DIRECTIONS:
Quote all of the data below exactly, please.
* * *
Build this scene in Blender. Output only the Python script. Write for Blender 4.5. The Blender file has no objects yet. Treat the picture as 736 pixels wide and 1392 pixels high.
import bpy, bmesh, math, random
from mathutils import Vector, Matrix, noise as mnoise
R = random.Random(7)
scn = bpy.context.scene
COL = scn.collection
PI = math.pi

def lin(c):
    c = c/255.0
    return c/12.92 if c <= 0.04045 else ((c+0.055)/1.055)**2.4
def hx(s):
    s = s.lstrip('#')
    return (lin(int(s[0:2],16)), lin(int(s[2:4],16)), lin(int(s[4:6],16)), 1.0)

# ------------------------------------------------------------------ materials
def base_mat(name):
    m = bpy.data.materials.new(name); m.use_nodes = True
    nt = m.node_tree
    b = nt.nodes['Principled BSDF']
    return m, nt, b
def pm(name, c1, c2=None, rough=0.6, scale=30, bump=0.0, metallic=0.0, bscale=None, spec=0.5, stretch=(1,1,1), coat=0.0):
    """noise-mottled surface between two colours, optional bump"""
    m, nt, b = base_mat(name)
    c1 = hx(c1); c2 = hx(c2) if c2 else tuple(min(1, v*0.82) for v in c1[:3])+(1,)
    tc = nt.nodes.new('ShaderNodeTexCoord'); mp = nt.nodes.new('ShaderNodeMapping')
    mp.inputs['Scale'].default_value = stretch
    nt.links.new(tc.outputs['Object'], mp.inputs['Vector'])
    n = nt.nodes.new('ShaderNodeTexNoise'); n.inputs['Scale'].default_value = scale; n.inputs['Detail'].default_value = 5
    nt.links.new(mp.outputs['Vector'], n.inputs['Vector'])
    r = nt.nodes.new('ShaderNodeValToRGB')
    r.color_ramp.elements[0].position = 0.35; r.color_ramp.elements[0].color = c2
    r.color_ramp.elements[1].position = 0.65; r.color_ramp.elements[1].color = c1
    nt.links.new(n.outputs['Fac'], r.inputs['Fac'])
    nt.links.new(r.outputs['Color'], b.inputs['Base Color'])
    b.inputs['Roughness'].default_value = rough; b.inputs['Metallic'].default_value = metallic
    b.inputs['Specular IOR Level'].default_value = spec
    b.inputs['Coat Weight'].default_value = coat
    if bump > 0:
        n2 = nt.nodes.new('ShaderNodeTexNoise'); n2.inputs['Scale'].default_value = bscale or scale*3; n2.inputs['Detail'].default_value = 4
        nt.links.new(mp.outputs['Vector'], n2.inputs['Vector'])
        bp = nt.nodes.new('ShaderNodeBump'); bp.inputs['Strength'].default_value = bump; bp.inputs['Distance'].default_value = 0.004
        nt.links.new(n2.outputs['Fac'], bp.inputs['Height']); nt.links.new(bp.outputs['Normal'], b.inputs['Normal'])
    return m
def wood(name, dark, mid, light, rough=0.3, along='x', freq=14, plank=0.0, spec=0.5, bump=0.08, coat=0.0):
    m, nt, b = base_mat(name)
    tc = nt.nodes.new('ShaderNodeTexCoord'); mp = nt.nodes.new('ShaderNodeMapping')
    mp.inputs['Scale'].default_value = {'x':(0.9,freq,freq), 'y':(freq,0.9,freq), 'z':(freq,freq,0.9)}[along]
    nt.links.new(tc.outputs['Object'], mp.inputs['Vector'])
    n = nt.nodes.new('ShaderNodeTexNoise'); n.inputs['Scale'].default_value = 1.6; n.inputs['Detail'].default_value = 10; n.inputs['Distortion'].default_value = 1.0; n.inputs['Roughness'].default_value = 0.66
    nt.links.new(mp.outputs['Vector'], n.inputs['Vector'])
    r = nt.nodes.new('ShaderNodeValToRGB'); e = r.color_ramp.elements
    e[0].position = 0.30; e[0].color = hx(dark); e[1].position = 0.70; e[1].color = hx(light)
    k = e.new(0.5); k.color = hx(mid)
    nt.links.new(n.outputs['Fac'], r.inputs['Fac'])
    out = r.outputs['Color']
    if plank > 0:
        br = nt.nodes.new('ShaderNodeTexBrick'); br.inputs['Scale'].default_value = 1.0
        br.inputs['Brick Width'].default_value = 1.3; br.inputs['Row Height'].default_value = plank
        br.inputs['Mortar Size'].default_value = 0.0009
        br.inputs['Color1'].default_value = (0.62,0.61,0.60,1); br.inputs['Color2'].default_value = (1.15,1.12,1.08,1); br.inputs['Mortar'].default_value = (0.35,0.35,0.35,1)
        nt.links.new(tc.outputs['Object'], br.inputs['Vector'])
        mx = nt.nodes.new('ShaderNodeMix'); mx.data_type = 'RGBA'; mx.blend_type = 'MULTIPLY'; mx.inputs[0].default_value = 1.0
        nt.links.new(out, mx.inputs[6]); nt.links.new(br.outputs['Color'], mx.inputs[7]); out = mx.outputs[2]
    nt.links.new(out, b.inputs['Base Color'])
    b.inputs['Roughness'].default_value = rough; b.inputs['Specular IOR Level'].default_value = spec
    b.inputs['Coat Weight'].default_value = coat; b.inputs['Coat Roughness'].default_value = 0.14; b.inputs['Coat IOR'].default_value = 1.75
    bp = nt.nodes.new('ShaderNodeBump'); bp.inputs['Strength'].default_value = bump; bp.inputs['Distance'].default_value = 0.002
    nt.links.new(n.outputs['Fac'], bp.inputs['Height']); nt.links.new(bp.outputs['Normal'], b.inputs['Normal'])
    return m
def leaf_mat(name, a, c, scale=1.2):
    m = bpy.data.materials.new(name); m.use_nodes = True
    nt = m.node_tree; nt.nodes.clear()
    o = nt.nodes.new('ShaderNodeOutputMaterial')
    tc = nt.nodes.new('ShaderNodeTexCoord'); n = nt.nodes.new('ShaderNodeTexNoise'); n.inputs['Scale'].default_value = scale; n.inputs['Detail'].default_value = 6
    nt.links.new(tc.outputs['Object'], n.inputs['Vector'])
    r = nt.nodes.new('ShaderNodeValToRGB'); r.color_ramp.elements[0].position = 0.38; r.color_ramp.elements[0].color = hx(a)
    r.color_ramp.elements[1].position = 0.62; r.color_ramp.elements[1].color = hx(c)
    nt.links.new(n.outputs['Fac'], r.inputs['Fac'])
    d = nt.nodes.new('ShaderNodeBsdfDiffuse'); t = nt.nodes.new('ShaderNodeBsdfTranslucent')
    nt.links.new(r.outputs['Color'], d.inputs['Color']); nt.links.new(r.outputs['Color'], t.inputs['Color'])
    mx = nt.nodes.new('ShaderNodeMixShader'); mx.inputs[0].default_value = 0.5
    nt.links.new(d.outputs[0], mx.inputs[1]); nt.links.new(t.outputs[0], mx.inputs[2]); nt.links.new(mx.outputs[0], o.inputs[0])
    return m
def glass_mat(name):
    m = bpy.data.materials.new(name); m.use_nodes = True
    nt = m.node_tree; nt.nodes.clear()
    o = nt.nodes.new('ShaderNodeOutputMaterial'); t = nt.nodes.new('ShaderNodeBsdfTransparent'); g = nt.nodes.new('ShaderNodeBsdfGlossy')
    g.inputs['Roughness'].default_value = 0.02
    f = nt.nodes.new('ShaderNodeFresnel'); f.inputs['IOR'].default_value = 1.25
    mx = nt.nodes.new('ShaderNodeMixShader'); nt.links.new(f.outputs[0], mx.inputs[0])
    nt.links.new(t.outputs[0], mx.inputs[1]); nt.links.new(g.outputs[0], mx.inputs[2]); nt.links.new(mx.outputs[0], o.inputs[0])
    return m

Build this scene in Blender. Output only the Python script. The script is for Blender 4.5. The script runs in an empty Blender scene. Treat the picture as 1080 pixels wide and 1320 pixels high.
* * *
REPLY TO THE EXERCISE:
Build this scene in Blender. Output only the Python script. Write for Blender 4.5. The Blender file has no objects yet. Treat the picture as 736 pixels wide and 1392 pixels high.
import bpy, bmesh, math, random
from mathutils import Vector, Matrix, noise as mnoise
R = random.Random(7)
scn = bpy.context.scene
COL = scn.collection
PI = math.pi

def lin(c):
    c = c/255.0
    return c/12.92 if c <= 0.04045 else ((c+0.055)/1.055)**2.4
def hx(s):
    s = s.lstrip('#')
    return (lin(int(s[0:2],16)), lin(int(s[2:4],16)), lin(int(s[4:6],16)), 1.0)

# ------------------------------------------------------------------ materials
def base_mat(name):
    m = bpy.data.materials.new(name); m.use_nodes = True
    nt = m.node_tree
    b = nt.nodes['Principled BSDF']
    return m, nt, b
def pm(name, c1, c2=None, rough=0.6, scale=30, bump=0.0, metallic=0.0, bscale=None, spec=0.5, stretch=(1,1,1), coat=0.0):
    """noise-mottled surface between two colours, optional bump"""
    m, nt, b = base_mat(name)
    c1 = hx(c1); c2 = hx(c2) if c2 else tuple(min(1, v*0.82) for v in c1[:3])+(1,)
    tc = nt.nodes.new('ShaderNodeTexCoord'); mp = nt.nodes.new('ShaderNodeMapping')
    mp.inputs['Scale'].default_value = stretch
    nt.links.new(tc.outputs['Object'], mp.inputs['Vector'])
    n = nt.nodes.new('ShaderNodeTexNoise'); n.inputs['Scale'].default_value = scale; n.inputs['Detail'].default_value = 5
    nt.links.new(mp.outputs['Vector'], n.inputs['Vector'])
    r = nt.nodes.new('ShaderNodeValToRGB')
    r.color_ramp.elements[0].position = 0.35; r.color_ramp.elements[0].color = c2
    r.color_ramp.elements[1].position = 0.65; r.color_ramp.elements[1].color = c1
    nt.links.new(n.outputs['Fac'], r.inputs['Fac'])
    nt.links.new(r.outputs['Color'], b.inputs['Base Color'])
    b.inputs['Roughness'].default_value = rough; b.inputs['Metallic'].default_value = metallic
    b.inputs['Specular IOR Level'].default_value = spec
    b.inputs['Coat Weight'].default_value = coat
    if bump > 0:
        n2 = nt.nodes.new('ShaderNodeTexNoise'); n2.inputs['Scale'].default_value = bscale or scale*3; n2.inputs['Detail'].default_value = 4
        nt.links.new(mp.outputs['Vector'], n2.inputs['Vector'])
        bp = nt.nodes.new('ShaderNodeBump'); bp.inputs['Strength'].default_value = bump; bp.inputs['Distance'].default_value = 0.004
        nt.links.new(n2.outputs['Fac'], bp.inputs['Height']); nt.links.new(bp.outputs['Normal'], b.inputs['Normal'])
    return m
def wood(name, dark, mid, light, rough=0.3, along='x', freq=14, plank=0.0, spec=0.5, bump=0.08, coat=0.0):
    m, nt, b = base_mat(name)
    tc = nt.nodes.new('ShaderNodeTexCoord'); mp = nt.nodes.new('ShaderNodeMapping')
    mp.inputs['Scale'].default_value = {'x':(0.9,freq,freq), 'y':(freq,0.9,freq), 'z':(freq,freq,0.9)}[along]
    nt.links.new(tc.outputs['Object'], mp.inputs['Vector'])
    n = nt.nodes.new('ShaderNodeTexNoise'); n.inputs['Scale'].default_value = 1.6; n.inputs['Detail'].default_value = 10; n.inputs['Distortion'].default_value = 1.0; n.inputs['Roughness'].default_value = 0.66
    nt.links.new(mp.outputs['Vector'], n.inputs['Vector'])
    r = nt.nodes.new('ShaderNodeValToRGB'); e = r.color_ramp.elements
    e[0].position = 0.30; e[0].color = hx(dark); e[1].position = 0.70; e[1].color = hx(light)
    k = e.new(0.5); k.color = hx(mid)
    nt.links.new(n.outputs['Fac'], r.inputs['Fac'])
    out = r.outputs['Color']
    if plank > 0:
        br = nt.nodes.new('ShaderNodeTexBrick'); br.inputs['Scale'].default_value = 1.0
        br.inputs['Brick Width'].default_value = 1.3; br.inputs['Row Height'].default_value = plank
        br.inputs['Mortar Size'].default_value = 0.0009
        br.inputs['Color1'].default_value = (0.62,0.61,0.60,1); br.inputs['Color2'].default_value = (1.15,1.12,1.08,1); br.inputs['Mortar'].default_value = (0.35,0.35,0.35,1)
        nt.links.new(tc.outputs['Object'], br.inputs['Vector'])
        mx = nt.nodes.new('ShaderNodeMix'); mx.data_type = 'RGBA'; mx.blend_type = 'MULTIPLY'; mx.inputs[0].default_value = 1.0
        nt.links.new(out, mx.inputs[6]); nt.links.new(br.outputs['Color'], mx.inputs[7]); out = mx.outputs[2]
    nt.links.new(out, b.inputs['Base Color'])
    b.inputs['Roughness'].default_value = rough; b.inputs['Specular IOR Level'].default_value = spec
    b.inputs['Coat Weight'].default_value = coat; b.inputs['Coat Roughness'].default_value = 0.14; b.inputs['Coat IOR'].default_value = 1.75
    bp = nt.nodes.new('ShaderNodeBump'); bp.inputs['Strength'].default_value = bump; bp.inputs['Distance'].default_value = 0.002
    nt.links.new(n.outputs['Fac'], bp.inputs['Height']); nt.links.new(bp.outputs['Normal'], b.inputs['Normal'])
    return m
def leaf_mat(name, a, c, scale=1.2):
    m = bpy.data.materials.new(name); m.use_nodes = True
    nt = m.node_tree; nt.nodes.clear()
    o = nt.nodes.new('ShaderNodeOutputMaterial')
    tc = nt.nodes.new('ShaderNodeTexCoord'); n = nt.nodes.new('ShaderNodeTexNoise'); n.inputs['Scale'].default_value = scale; n.inputs['Detail'].default_value = 6
    nt.links.new(tc.outputs['Object'], n.inputs['Vector'])
    r = nt.nodes.new('ShaderNodeValToRGB'); r.color_ramp.elements[0].position = 0.38; r.color_ramp.elements[0].color = hx(a)
    r.color_ramp.elements[1].position = 0.62; r.color_ramp.elements[1].color = hx(c)
    nt.links.new(n.outputs['Fac'], r.inputs['Fac'])
    d = nt.nodes.new('ShaderNodeBsdfDiffuse'); t = nt.nodes.new('ShaderNodeBsdfTranslucent')
    nt.links.new(r.outputs['Color'], d.inputs['Color']); nt.links.new(r.outputs['Color'], t.inputs['Color'])
    mx = nt.nodes.new('ShaderNodeMixShader'); mx.inputs[0].default_value = 0.5
    nt.links.new(d.outputs[0], mx.inputs[1]); nt.links.new(t.outputs[0], mx.inputs[2]); nt.links.new(mx.outputs[0], o.inputs[0])
    return m
def glass_mat(name):
    m = bpy.data.materials.new(name); m.use_nodes = True
    nt = m.node_tree; nt.nodes.clear()
    o = nt.nodes.new('ShaderNodeOutputMaterial'); t = nt.nodes.new('ShaderNodeBsdfTransparent'); g = nt.nodes.new('ShaderNodeBsdfGlossy')
    g.inputs['Roughness'].default_value = 0.02
    f = nt.nodes.new('ShaderNodeFresnel'); f.inputs['IOR'].default_value = 1.25
    mx = nt.nodes.new('ShaderNodeMixShader'); nt.links.new(f.outputs[0], mx.inputs[0])
    nt.links.new(t.outputs[0], mx.inputs[1]); nt.links.new(g.outputs[0], mx.inputs[2]); nt.links.new(mx.outputs[0], o.inputs[0])
    return m

Build this scene in Blender. Output only the Python script. The script is for Blender 4.5. The script runs in an empty Blender scene. Treat the picture as 1080 pixels wide and 1320 pixels high.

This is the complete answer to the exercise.